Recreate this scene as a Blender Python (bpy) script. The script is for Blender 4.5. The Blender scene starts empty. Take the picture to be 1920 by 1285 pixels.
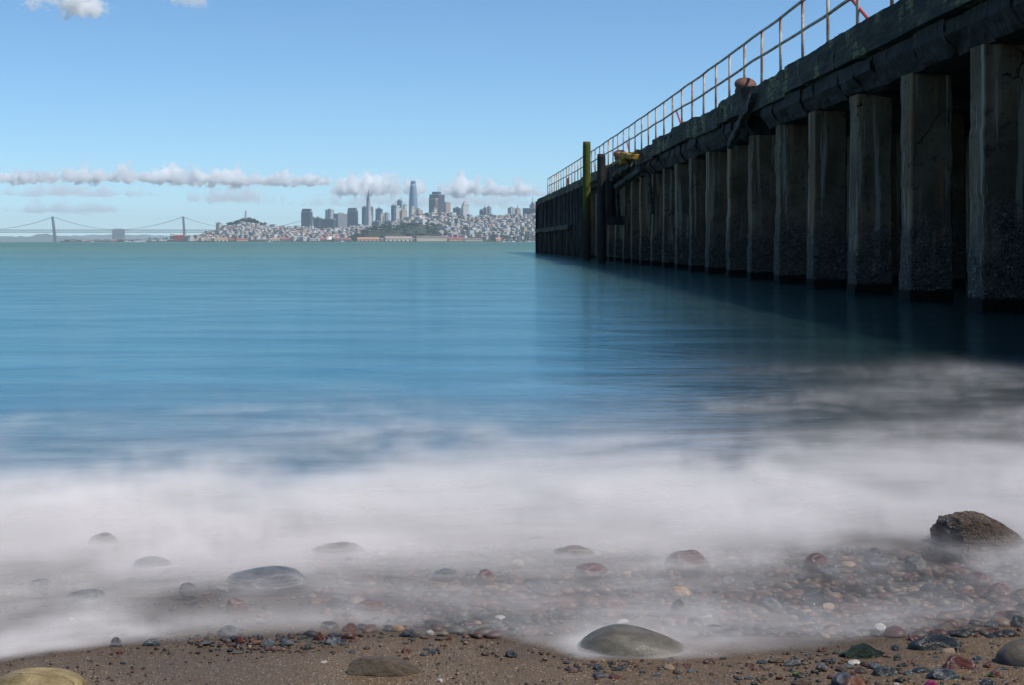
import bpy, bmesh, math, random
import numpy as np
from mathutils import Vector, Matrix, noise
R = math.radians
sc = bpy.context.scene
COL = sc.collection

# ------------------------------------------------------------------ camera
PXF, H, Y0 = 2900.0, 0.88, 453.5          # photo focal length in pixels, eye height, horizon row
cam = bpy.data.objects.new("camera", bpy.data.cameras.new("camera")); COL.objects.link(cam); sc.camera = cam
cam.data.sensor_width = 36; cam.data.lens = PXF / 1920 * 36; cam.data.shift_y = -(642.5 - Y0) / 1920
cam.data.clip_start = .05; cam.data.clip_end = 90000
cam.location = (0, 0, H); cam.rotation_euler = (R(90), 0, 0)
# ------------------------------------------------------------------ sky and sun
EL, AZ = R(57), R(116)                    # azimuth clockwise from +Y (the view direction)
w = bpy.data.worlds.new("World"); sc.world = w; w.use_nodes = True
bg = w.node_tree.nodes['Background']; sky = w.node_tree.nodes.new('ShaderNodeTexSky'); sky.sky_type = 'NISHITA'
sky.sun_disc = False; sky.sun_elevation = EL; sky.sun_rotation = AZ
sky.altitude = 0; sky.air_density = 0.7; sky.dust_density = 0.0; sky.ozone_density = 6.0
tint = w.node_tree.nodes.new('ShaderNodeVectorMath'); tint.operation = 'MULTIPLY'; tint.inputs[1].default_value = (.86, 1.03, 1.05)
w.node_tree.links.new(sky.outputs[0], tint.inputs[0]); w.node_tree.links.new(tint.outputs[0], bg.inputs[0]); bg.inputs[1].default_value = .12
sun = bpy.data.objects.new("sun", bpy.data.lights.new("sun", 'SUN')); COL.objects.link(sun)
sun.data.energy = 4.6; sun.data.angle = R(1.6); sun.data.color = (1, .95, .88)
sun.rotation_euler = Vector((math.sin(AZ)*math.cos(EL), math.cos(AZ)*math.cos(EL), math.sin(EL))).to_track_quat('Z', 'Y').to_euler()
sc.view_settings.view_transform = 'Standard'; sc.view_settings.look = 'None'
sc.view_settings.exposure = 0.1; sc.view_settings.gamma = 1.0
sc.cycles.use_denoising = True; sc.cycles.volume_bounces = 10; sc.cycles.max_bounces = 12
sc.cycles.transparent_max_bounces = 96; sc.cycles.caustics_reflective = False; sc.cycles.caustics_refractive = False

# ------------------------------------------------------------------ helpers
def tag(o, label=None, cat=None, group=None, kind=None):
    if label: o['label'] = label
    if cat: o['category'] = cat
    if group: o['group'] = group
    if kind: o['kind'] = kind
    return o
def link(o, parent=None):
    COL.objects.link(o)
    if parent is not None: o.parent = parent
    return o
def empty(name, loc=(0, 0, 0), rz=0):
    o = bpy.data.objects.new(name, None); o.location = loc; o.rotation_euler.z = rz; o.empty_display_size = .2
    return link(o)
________
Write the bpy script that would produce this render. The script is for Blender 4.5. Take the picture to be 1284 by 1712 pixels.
________
### Given request
Write out word for word the lines above that run from the one with "Recreate this scene" to the one with "COL = sc.collection". Include both end lines; exclude the images.

### Exercise answer
Recreate this scene as a Blender Python (bpy) script. The script is for Blender 4.5. The Blender scene starts empty. Take the picture to be 1920 by 1285 pixels.
import bpy, bmesh, math, random
import numpy as np
from mathutils import Vector, Matrix, noise
R = math.radians
sc = bpy.context.scene
COL = sc.collection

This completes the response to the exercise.